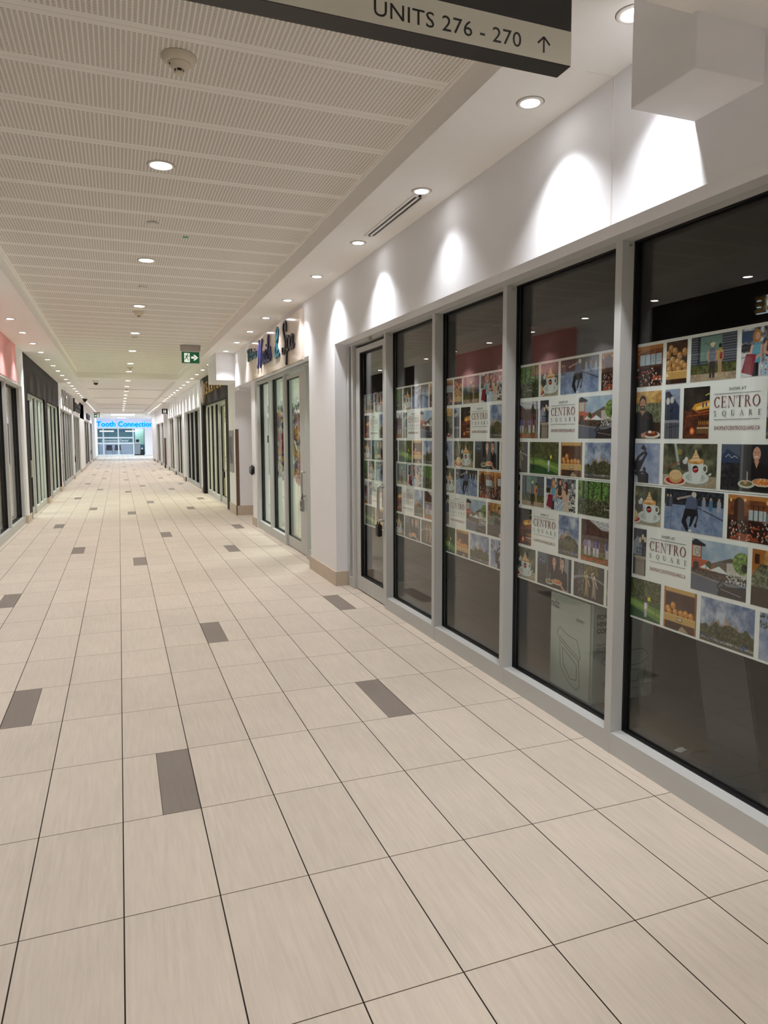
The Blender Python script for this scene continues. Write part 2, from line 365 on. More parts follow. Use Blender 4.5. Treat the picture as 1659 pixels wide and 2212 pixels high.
# ---------------------------------------------------------------- shopfronts
def X(side, d):      # distance behind the frame's front face -> x
    return None
def pane(parent, side, xf, y0, y1, z0, z1, gk=.010, gd=.018):
    s = 1 if side == 'R' else -1
    g = xf+s*.083
    p = boxo('glass_pane', GLASS, g, g+s*.006, y0, y1, z0, z1, parent)
    bm = B()
    for q0, q1 in ((g-s*gd, g-s*.0008), (g+s*.0068, g+s*.022)):
        for a in ((y0, y0+gk, z0, z1), (y1-gk, y1, z0, z1)): box(bm, q0, q1, a[0], a[1], a[2], a[3])
        for a in ((z0, z0+gk*.6), (z1-gk*.6, z1)): box(bm, q0, q1, y0+gk, y1-gk, a[0], a[1])
    obj('gasket', bm, RUB, p); return p
def handle(parent, side, xf, y, z0=.79, z1=1.09, reach=.065, dirn=1):
    s = 1 if side == 'R' else -1
    P = [(xf, y, z1), (xf-s*reach*.8, y, z1), (xf-s*reach, y, z1-.02), (xf-s*reach, y, z0+.02), (xf-s*reach*.8, y, z0), (xf, y, z0)]
    P = [P[0]]+smooth_path(P[1:-1], 4)+[P[-1]]
    return obj('door_handle', tube(B(), P, .0125, 10), CHROME, parent, smooth=True)
WN = [0]; DN = [0]
def shopfront(side, xf, y0, y1, mull, label, z1=2.43, rail=.105, mw=.046, stile=.11, gd=.018, door=None, dlabel='', hand=None, lite=True):
    """frame of mullions with one glass pane in each bay; door=(y0,y1) is left out of the glazing and built as its own door"""
    s = 1 if side == 'R' else -1
    WN[0] += 1
    t = thing('window_%d' % WN[0], label, 'shop window', (0,0,0), kind='structure')
    dp = .11
    cuts = sorted(mull)
    edges = [y0]+cuts+[y1]
    bm = B(); box(bm, xf, xf+s*dp, y0, y1, z1, z1+.033); obj('head_rail', bm, ALU, t)
    for m_ in [y0+mw/2]+cuts+[y1-mw/2]:
        boxo('mullion', ALU, xf-s*.002, xf+s*dp, m_-mw/2, m_+mw/2, .0, z1, t, bev=.0 if lite else .0015)
    bays = []
    pts = [y0+mw/2]+cuts+[y1-mw/2]
    for a, b_ in zip(pts, pts[1:]):
        a += mw/2; b_ -= mw/2
        if b_-a < .05: continue
        if door and abs((a+b_)/2-(door[0]+door[1])/2) < .25*(door[1]-door[0]):
            make_door(side, xf, a, b_, z1, dlabel, hand, stile); continue
        bm = B(); box(bm, xf, xf+s*dp, a, b_, 0, rail)
        obj('bottom_rail', bm, ALU, t)
        pane(t, side, xf, a, b_, rail, z1, gk=.012 if gd > .02 else .010, gd=gd)
    return t
def make_door(side, xf, a, b_, z1, label, hand, st2=.11):
    s = 1 if side == 'R' else -1
    DN[0] += 1
    d = thing('door_%d' % DN[0], label, 'door', kind='structure')
    q = xf+s*.03; g = .008; st = st2 if isinstance(st2, float) else st2[0]; sf = st2 if isinstance(st2, float) else st2[1]; top = .05
    bm = B()
    box(bm, q, q+s*.045, a+g, a+g+st, .01, z1-.03); box(bm, q, q+s*.045, b_-g-sf, b_-g, .01, z1-.03)
    box(bm, q, q+s*.045, a+g+st, b_-g-sf, .01, .15); box(bm, q, q+s*.045, a+g+st, b_-g-sf, z1-.03-top, z1-.03)
    obj('door_frame', bm, ALU, d)
    gp = boxo('glass_pane', GLASS, q+s*.036, q+s*.042, a+g+st, b_-g-sf, .15, z1-.03-top, d)
    bm = B(); y_0, y_1 = a+g+st, b_-g-sf; zt = z1-.03-top; e0, e1 = q+s*.006, q+s*.0355
    box(bm, e0, e1, y_0, y_0+.012, .15, zt); box(bm, e0, e1, y_1-.012, y_1, .15, zt)
    box(bm, e0, e1, y_0+.012, y_1-.012, .15, .158); box(bm, e0, e1, y_0+.012, y_1-.012, zt-.008, zt)
    obj('gasket', bm, RUB, gp)
    if hand: handle(d, side, q, (a+g+min(st*.5, .06)) if hand == 'near' else (b_-g-st*.5))
    return d
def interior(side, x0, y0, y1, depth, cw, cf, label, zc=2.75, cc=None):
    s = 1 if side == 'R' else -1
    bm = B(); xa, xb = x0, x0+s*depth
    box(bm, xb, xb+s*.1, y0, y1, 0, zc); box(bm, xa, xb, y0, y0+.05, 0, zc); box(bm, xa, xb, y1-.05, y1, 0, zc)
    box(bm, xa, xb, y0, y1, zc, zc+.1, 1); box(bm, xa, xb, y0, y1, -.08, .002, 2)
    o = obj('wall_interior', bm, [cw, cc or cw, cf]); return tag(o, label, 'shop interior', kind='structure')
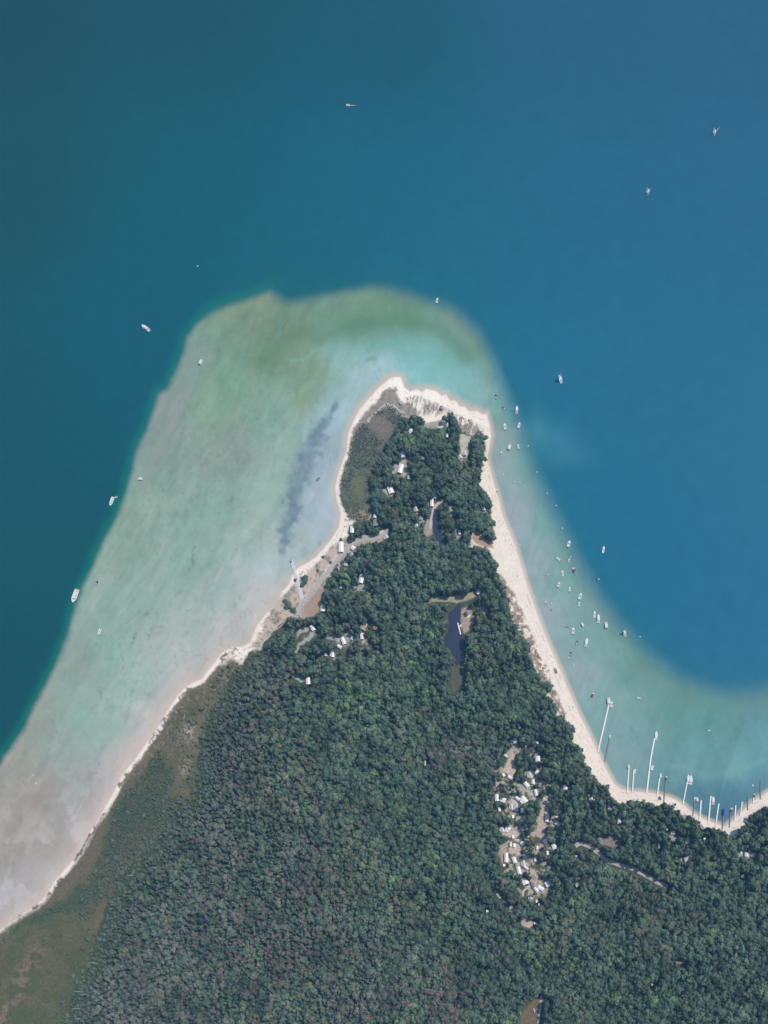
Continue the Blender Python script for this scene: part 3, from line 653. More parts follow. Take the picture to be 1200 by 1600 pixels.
----------------
*TASK GOAL:* Return verbatim every line from the line containing "o = obj('wall_interior', bm, [cw, cc" to the last line of the entries above, inclusive, and leave out the pictures.

*EXPECTED ANSWER:*
    o = obj('wall_interior', bm, [cw, cc or cw, cf]); return tag(o, label, 'shop interior', kind='structure')
Continue the Blender Python script for this scene: part 3, from line 653. More parts follow. Take the picture to be 1200 by 1600 pixels.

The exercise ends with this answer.